Would I use for everyday writing? I have not decided yet. I fear it is too long and too soft. Too heavy and it wears easily. But oh the buttery feel. And the sharpening. And the pressing down of the point on paper and the feeling of wearing down the graphite on every move. 


  1. Thanks for this review. The photo of the pencil shavings is fantastic!

  2. Oddly, the thing I cared least about when I initially heard of a BW project, the ferrule, was the only part of the finished PBW that actually impressed me at all. The rest of the pencil, from the lead to the finishing to the eraser, was a bit of a disappointment. I liked the ferrules enough to strip some of them off the PBWs and put them on other pencils. Unfortunately, without a lathe, it is a bit of a hassle to set up a good fit, and then cutting a better eraser for it is a bit tricky, so it's almost not worth the effort.

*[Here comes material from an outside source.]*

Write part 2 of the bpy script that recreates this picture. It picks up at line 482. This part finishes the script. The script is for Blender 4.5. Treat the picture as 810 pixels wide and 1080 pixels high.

  3. As a journalist, I prefer using pencils whenever I take notes, as in a telephone interview. My favorite thus far has been the Palomino HB—it’s smooth, sharpens well, maintains a reasonable point, and produces a fairly dark and readable line. So I was pleased to see Palomino offering the legendary Blackwing, which I had heard of, but never had the opportunity to use.

    I was disappointed.

    The Blackwing is entirely too soft for consistent writing, will not maintain a point, and produces a dark, but too thick and thus, hard-to-read line.

    The new Blackwing is handsome, and although it may be desirable for other uses, it’s of little value for heavy-duty writing, which for me is taking notes that are clear and readable.

  4. I think everyone is asking too much of what I understand is a 4B pencil - afterall I would never use a 4B pencil from FC, Staedtler, Mitsubishi or Tombow for writing. Anyway the problem is now solved in terms of choice with the recent introduction of the Palomino Blackwing 602 and its harder lead, but much longer wearing point.